Здесь, было бы желание, можно усматривать разнообразные метафорические смыслы — но я только замечу, что без этого «преступного» эпизода роман не мог бы существовать — так же, как не могла бы существовать «История одного путешествия» без убийства ни в чем не виноватого доктора Штука. Не знаю, удалось ли мне передать впечатление сквозной криминализованности газдановских героев — но у меня самого это впечатление есть и я пытался понять и объяснить, откуда оно возникло. Речь идет не только о литературных персонажах, но и о нас самих: первородный грех силен, а пленка цивилизованности тонка. Было бы чересчур уж плоским заявить, что, мол, действительность за окном дает тому немало примеров... Но поскольку нужен, кажется, какой-то вывод, пусть нижеследующее высказывание им и послужит.

Газданову удалось в вопросах добра и зла обойтись меньшей условностью, чем другим писателям нашего века. Он немного подровнял баланс правды и неправды на этот счет. Впоследствии никому уже не был дан такой литературный инструментарий.

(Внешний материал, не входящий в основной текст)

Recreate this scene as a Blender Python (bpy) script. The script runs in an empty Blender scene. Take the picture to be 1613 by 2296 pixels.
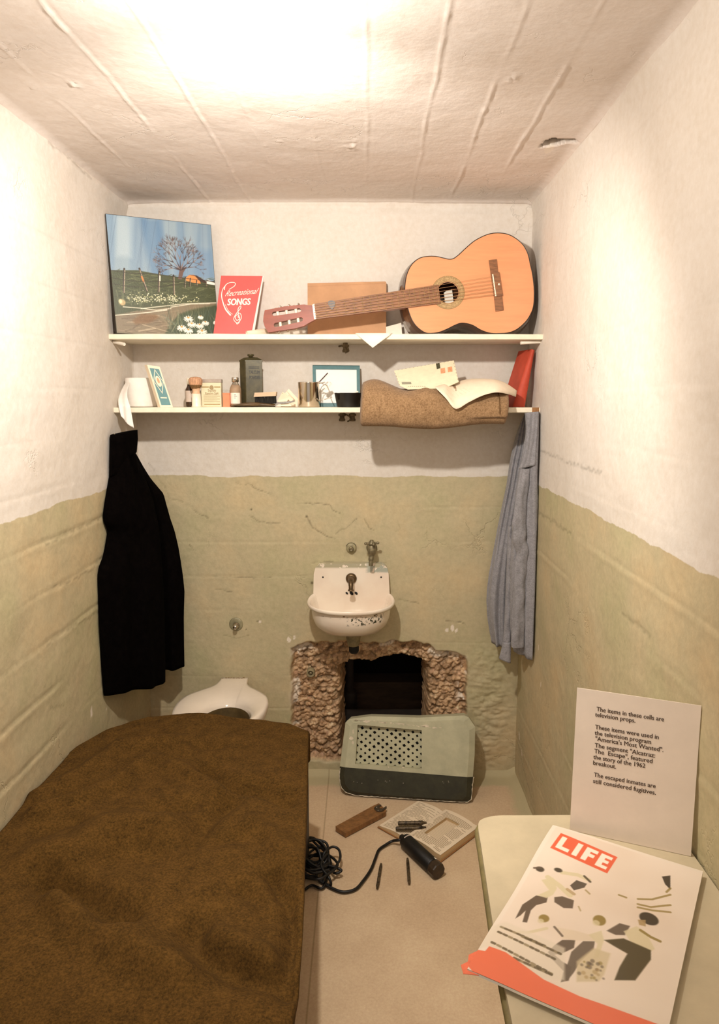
import bpy, bmesh, math, random
import numpy as np
from mathutils import Vector, Matrix
random.seed(7)
sc = bpy.context.scene
COL = sc.collection
# ------------------------------------------------------------------ camera
F_PX, PITCH = 1600.0, math.radians(8.78)
CAM = np.array([0.0, -2.72, 1.514])
cam = bpy.data.cameras.new('camera'); co = bpy.data.objects.new('camera', cam); COL.objects.link(co)
co.location = CAM; co.rotation_euler = (math.pi/2 - PITCH, 0, 0)
cam.sensor_fit = 'AUTO'; cam.sensor_width = 36; cam.lens = F_PX*36/2296
cam.shift_x = -(836-806.5)/2296; cam.shift_y = -(1148-1142)/2296
cam.clip_start = 0.02
sc.camera = co
# ------------------------------------------------------------------ exposure, world, lights
vs = sc.view_settings
vs.view_transform = 'Standard'; vs.look = 'None'; vs.gamma = 1; vs.use_curve_mapping = False
vs.exposure = 0.17
w = bpy.data.worlds.new('world'); sc.world = w; w.use_nodes = True
w.node_tree.nodes['Background'].inputs[0].default_value = (1.0, 0.90, 0.81, 1)
w.node_tree.nodes['Background'].inputs[1].default_value = .42
LAMP_POS = (-0.22, -1.46, 2.105)
sd = bpy.data.lights.new('added_spot_light', 'SPOT'); sd.energy = 50; sd.color = (1.0, 0.95, 0.87); sd.shadow_soft_size = 0.025; sd.spot_size = math.radians(150); sd.spot_blend = .5  # added spot with no fixture, lights the room but spares the ceiling
so_ = bpy.data.objects.new('added_spot_light', sd); COL.objects.link(so_); so_.location = (LAMP_POS[0], LAMP_POS[1], LAMP_POS[2]-.05); so_.rotation_euler = (math.radians(53), 0, math.radians(2))
ld = bpy.data.lights.new('bulb_light', 'POINT'); ld.energy = 13; ld.color = (1.0, 0.95, 0.87); ld.shadow_soft_size = 0.03
# added fill light behind the viewer, shining in through the open front
ad = bpy.data.lights.new('added_fill_light', 'AREA'); ad.shape = 'RECTANGLE'; ad.size = 1.3; ad.size_y = 0.9; ad.energy = 8; ad.color = (1.0, 0.91, 0.82)
ao = bpy.data.objects.new('added_fill_light', ad); COL.objects.link(ao); ao.location = (-0.1, -3.9, 2.1)
ao.rotation_euler = (math.radians(68), 0, 0)

# ------------------------------------------------------------------ geometry calculator (pixel of the photo -> a point on a given plane)
_F = np.array([0, math.cos(PITCH), -math.sin(PITCH)]); _U = np.array([0, math.sin(PITCH), math.cos(PITCH)]); _R = np.array([1., 0, 0])
def _d(px, py): return _R*(px-836)/F_PX + _U*(1142-py)/F_PX + _F
def aty(px, py, y): v = _d(px, py); return CAM + v*(y-CAM[1])/v[1]
def atz(px, py, z): v = _d(px, py); return CAM + v*(z-CAM[2])/v[2]
def atx(px, py, x): v = _d(px, py); return CAM + v*(x-CAM[0])/v[0]
def atplane(px, py, P0, N): v = _d(px, py); return CAM + v*(np.dot(np.array(P0)-CAM, N)/np.dot(v, N))

# ------------------------------------------------------------------ materials
def lin(c):
    if isinstance(c, str): c = [int(c[i:i+2], 16)/255 for i in (1, 3, 5)]
    return tuple((x/12.92 if x <= .04045 else ((x+.055)/1.055)**2.4) for x in c)
def rgba(c): return tuple(lin(c)) + (1,)
def N(nt, t, **kw):
    n = nt.nodes.new(t)
    for k, v in kw.items():
        if k.startswith('i_'): n.inputs[int(k[2:]) if k[2:].isdigit() else k[2:].replace('_', ' ')].default_value = v
        else: setattr(n, k, v)
    return n
def mix(nt, fac, a, b, blend='MIX'):
    m = nt.nodes.new('ShaderNodeMix'); m.data_type = 'RGBA'; m.blend_type = blend
    for s, v in ((m.inputs[0], fac), (m.inputs[6], a), (m.inputs[7], b)):
        if isinstance(v, (int, float, tuple)): s.default_value = v
        else: nt.links.new(v, s)
    return m.outputs[2]
def math_(nt, op, a, b=0.0, clamp=False):
    m = nt.nodes.new('ShaderNodeMath'); m.operation = op; m.use_clamp = clamp
    for s, v in ((m.inputs[0], a), (m.inputs[1], b)):
        if isinstance(v, (int, float)): s.default_value = v
        else: nt.links.new(v, s)
    return m.outputs[0]
def ramp(nt, src, stops):
    r = nt.nodes.new('ShaderNodeValToRGB'); nt.links.new(src, r.inputs[0])
    e = r.color_ramp.elements
    while len(e) < len(stops): e.new(.5)
    for el, (p, c) in zip(e, stops): el.position = p; el.color = c if len(c) == 4 else tuple(c)+(1,)
    return r.outputs[0]
def noise_n(nt, scale, detail=4, rough=.6, vec=None, dist=0):
    n = N(nt, 'ShaderNodeTexNoise'); n.inputs['Scale'].default_value = scale; n.inputs['Detail'].default_value = detail
    n.inputs['Roughness'].default_value = rough; n.inputs['Distortion'].default_value = dist
    if vec is not None: nt.links.new(vec, n.inputs['Vector'])
    return n
def base(name):
    m = bpy.data.materials.new(name); m.use_nodes = True
    nt = m.node_tree; return m, nt, nt.nodes['Principled BSDF']
def mat(name, c, rough=.6, metal=0, var=0.12, vs_=40, bump=.15, bs=150, c2=None, spec=.5, stretch=None, trans=0, attr=False, sheen=0, coat=0, ior=1.5, bd=.002):
    """procedural material: noise tinted colour, bumped; attr=True takes the painted colour from the 'Col' attribute"""
    m, nt, b = base(name)
    geo = N(nt, 'ShaderNodeNewGeometry'); vec = geo.outputs['Position']
    if stretch:
        mp = N(nt, 'ShaderNodeMapping'); mp.inputs['Scale'].default_value = stretch; nt.links.new(vec, mp.inputs['Vector']); vec = mp.outputs[0]
    n = noise_n(nt, vs_, 5, .65, vec)
    if attr:
        a = N(nt, 'ShaderNodeAttribute', attribute_name='Col'); src = a.outputs['Color']
        colr = mix(nt, var, src, mix(nt, 1.0, src, n.outputs['Color'], 'OVERLAY'))
        if var == 0: colr = src
    else:
        l = np.array(lin(c)); d2 = np.array(lin(c2)) if c2 else l*(1-2*var)
        d1 = l if c2 else np.minimum(l*(1+var), 1)
        colr = ramp(nt, n.outputs['Fac'], [(.3, tuple(d2)), (.7, tuple(d1))])
    if isinstance(colr, tuple): b.inputs['Base Color'].default_value = colr
    else: nt.links.new(colr, b.inputs['Base Color'])
    b.inputs['Roughness'].default_value = rough; b.inputs['Metallic'].default_value = metal
    b.inputs['Specular IOR Level'].default_value = spec; b.inputs['Transmission Weight'].default_value = trans; b.inputs['IOR'].default_value = ior
    b.inputs['Sheen Weight'].default_value = sheen; b.inputs['Coat Weight'].default_value = coat
    if bump:
        n2 = noise_n(nt, bs, 4, .6, vec); bu = N(nt, 'ShaderNodeBump'); bu.inputs['Strength'].default_value = bump; bu.inputs['Distance'].default_value = bd
        nt.links.new(n2.outputs['Fac'], bu.inputs['Height']); nt.links.new(bu.outputs[0], b.inputs['Normal'])
    return m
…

Никто не располагал эквилибристическими возможностями, чтобы пройти так далеко по тонкой грани между преступлением и добродетелью. Никто не располагал достаточной смелостью, чтобы сказать, что этой грани, вообще-то, нет.



[1] Х а р м с  Д. Реабилитация // Хармс Д. Проза. Л. — Таллин, 1990. С. 112–113.

[2] С о р о к и н  В. Пельмени // Сорокин В. Собр. соч.: В 2 т. М., 1998. Т. 2. С. 515.